Bowo Sidik Pangarso diduga mempunyai peran dalam menghubungkan kembali antara PT Pilog dan PT HTK untuk bekerja sama sewa menyewa kapal. Padahal, kerja sama kedua perusahaan itu sempat terhenti.
Febri mengatakan tim penyidik tengah mendalami lebih lanjut siapakah orang yang didekati Bowo Sidik di Pupuk Indonesia maupun Pilog untuk menindaklanjuti permintaan yang diajukan oleh PT HTK terkait kerja sama sewa menyewa kapal pengangkutan amonia.
"Akan kami telusuri lebih lanjut, PT HTK diduga minta bantuan BSP dan BSP kemudian menemui siapa, meminta siapa atau mempengaruhi siapa di PT Pupuk Indonesia tentu akan kami telusuri lebih lanjut," paparnya.
Untuk menelusuri tersebut, belakangan hari ini lembaga antirasuah sudah meminta keterangan langsung dari sejumlah saksi yang sebagian berasal dari jajaran direksi Pupuk Indonesia dan Pilog.
Sejumlah saksi yang diduga mengetahui perjanjian sewa menyewa kapal itu telah dimintai klarifikasi oleh penyidik KPK. Bisa saja, lanjut Febri, perkara ini akan berkembang saat sudah masuk dalam proses persidangan kelak.
"Misalnya di persidangan kami mengidentifikasi [keterlibatan pihak lain] lebih jelas," ujarnya.
Dalam perkara ini, KPK telah menetapkan tiga orang tersangka yakni anggota Komisi VI DPR Bowo Sidik Pangarso, seorang swasta sekaligus perantara suap dari PT Inersia bernama Indung, serta Manager Marketing PT HTK Asty Winasti selaku pemberi suap.
KPK menduga Bowo Sidik menerima suap dalam kerja sama pengangkutan pelayaran antara PT HTK dan Pilog yang sebelumnya telah dihentikan.
Dalam hal ini, Bowo Sidik diduga meminta fee kepada PT HTK atas biaya angkut yang diterima perusahaan itu sejumlah US$2 per metrik ton.

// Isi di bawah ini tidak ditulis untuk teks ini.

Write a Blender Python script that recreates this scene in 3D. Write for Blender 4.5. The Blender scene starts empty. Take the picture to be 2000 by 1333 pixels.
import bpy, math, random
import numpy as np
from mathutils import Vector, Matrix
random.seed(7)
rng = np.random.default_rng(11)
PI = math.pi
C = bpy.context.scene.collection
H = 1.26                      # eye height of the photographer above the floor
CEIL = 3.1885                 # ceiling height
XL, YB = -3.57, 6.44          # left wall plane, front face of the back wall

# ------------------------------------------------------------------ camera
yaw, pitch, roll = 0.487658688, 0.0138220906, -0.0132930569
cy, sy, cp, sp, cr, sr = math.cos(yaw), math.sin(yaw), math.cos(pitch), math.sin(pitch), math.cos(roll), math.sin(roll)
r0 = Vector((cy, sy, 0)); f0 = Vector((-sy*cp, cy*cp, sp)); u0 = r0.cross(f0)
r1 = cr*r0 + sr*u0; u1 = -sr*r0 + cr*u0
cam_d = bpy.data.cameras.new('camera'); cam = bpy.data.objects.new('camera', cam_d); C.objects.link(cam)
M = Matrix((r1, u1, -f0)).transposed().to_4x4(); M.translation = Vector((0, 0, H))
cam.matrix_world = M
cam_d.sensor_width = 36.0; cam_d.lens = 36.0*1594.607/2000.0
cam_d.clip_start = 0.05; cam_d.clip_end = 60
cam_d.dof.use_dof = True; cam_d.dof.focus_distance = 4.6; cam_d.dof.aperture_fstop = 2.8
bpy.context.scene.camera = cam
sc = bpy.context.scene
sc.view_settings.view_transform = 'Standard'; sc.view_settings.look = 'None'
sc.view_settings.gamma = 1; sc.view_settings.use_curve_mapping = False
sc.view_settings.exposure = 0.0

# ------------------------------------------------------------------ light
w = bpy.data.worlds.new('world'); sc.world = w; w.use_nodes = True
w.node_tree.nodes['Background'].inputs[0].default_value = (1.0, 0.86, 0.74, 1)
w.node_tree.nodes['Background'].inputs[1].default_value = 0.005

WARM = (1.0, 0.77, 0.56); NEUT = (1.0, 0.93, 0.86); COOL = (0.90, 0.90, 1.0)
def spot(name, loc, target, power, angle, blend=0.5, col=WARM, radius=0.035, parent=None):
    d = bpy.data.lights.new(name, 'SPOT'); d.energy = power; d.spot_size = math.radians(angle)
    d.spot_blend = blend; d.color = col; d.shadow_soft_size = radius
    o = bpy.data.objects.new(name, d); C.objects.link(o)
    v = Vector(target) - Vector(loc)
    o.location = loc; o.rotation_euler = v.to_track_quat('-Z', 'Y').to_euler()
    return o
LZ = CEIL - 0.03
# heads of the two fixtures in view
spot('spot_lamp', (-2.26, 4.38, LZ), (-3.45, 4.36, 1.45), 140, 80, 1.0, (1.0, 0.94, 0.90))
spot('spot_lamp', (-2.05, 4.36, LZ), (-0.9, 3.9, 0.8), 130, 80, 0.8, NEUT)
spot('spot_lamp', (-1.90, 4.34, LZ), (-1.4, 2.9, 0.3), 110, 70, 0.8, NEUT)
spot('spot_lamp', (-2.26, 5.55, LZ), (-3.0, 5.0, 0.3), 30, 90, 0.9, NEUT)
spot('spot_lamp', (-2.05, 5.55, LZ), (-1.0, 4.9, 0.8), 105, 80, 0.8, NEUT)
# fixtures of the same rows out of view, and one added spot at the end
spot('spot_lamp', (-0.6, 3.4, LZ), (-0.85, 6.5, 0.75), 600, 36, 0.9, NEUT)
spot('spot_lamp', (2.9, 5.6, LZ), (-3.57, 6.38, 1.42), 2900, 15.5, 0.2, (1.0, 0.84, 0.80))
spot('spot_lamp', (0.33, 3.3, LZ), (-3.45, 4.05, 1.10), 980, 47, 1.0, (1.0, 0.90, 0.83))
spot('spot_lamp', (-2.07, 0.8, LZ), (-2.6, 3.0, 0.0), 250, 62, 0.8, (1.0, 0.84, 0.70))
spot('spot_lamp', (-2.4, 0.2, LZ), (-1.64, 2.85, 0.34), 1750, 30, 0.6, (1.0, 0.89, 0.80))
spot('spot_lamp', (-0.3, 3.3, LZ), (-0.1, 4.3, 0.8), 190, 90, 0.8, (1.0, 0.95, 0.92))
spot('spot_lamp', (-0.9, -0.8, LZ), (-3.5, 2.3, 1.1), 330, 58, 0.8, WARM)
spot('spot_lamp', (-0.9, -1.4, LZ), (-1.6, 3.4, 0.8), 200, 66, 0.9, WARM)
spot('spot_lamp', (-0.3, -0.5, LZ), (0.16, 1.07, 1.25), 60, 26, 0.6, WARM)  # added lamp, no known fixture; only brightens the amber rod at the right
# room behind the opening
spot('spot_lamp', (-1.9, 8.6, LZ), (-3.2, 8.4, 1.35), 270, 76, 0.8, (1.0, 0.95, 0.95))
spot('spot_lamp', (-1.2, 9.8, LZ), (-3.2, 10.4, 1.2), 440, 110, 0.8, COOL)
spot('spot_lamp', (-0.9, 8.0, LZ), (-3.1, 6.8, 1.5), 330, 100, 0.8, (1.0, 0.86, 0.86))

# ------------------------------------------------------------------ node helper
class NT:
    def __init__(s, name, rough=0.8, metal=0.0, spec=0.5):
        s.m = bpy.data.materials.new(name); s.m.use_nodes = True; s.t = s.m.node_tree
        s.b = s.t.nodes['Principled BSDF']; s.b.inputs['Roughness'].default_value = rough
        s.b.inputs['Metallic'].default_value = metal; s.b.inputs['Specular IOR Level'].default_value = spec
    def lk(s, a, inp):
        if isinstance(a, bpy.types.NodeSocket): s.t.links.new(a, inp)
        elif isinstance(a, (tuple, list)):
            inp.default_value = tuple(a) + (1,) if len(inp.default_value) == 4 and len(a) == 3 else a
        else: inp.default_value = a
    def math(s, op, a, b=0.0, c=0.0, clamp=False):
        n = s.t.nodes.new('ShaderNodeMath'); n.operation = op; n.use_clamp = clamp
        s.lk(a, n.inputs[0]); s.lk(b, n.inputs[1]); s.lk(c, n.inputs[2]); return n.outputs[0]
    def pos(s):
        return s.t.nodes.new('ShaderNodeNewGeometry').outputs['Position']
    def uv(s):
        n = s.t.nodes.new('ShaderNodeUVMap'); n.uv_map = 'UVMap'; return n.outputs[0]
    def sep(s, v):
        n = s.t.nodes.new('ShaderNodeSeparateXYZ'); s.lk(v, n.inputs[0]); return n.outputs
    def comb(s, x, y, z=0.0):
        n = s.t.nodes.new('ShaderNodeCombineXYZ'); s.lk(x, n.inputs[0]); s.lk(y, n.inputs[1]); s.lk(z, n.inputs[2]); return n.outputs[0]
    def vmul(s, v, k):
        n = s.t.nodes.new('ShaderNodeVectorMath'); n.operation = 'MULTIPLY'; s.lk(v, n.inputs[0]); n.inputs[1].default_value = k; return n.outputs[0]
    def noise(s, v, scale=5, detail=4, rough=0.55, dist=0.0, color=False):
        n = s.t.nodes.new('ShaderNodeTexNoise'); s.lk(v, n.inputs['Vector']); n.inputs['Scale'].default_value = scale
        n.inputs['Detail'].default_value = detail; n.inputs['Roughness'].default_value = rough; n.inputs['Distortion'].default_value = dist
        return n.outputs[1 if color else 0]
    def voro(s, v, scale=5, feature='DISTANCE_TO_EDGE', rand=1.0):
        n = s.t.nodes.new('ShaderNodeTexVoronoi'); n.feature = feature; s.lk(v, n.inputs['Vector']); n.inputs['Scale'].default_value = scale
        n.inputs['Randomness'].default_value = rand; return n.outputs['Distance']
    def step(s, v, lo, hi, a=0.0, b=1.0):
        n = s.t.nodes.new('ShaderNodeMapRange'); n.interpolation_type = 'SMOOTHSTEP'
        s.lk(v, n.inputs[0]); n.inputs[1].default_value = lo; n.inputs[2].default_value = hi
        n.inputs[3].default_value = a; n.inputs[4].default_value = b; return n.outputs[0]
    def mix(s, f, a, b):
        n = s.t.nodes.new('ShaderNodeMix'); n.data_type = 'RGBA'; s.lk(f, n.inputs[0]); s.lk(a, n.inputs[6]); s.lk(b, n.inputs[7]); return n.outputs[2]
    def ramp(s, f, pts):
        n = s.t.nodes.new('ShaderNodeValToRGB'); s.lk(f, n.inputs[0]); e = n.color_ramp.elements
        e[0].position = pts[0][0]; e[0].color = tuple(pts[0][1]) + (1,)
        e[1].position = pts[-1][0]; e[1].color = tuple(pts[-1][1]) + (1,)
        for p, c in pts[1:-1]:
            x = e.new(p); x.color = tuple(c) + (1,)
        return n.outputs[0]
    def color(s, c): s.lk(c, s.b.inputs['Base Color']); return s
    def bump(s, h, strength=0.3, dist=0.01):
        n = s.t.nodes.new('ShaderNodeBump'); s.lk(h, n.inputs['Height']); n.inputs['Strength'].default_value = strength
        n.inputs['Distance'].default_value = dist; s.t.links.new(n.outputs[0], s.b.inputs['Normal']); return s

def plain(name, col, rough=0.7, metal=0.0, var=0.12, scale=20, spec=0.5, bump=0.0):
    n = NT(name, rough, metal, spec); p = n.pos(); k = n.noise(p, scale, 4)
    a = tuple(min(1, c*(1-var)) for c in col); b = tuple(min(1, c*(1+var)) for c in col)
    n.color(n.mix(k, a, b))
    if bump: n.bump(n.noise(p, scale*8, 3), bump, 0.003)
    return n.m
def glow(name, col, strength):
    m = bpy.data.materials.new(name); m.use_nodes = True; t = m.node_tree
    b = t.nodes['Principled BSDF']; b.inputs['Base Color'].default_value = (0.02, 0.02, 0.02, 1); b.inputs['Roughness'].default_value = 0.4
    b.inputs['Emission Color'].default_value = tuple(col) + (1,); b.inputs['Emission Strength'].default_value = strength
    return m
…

KPK menduga Bowo menerima Rp1,5 miliar dari PT HTK dalam tujuh kali penerimaan, termasuk Rp89,4 juta saat operasi tangkap tangan.
Uang yang disita KPK total senilai Rp8 miliar dari 84 kardus yang terbagi 400.000 amplop ditemukan di kantor PT Inersia milik Bowo.
Artinya, dari Rp8 miliar dengan penerimaan Rp1,5 miliar dari PT HTK, ada sisa uang senilai Rp6,5 miliar yang diduga diterima pihak lain sebagai gratifikasi. KPK telah mengantongi asal muasal gratifikasi tersebut.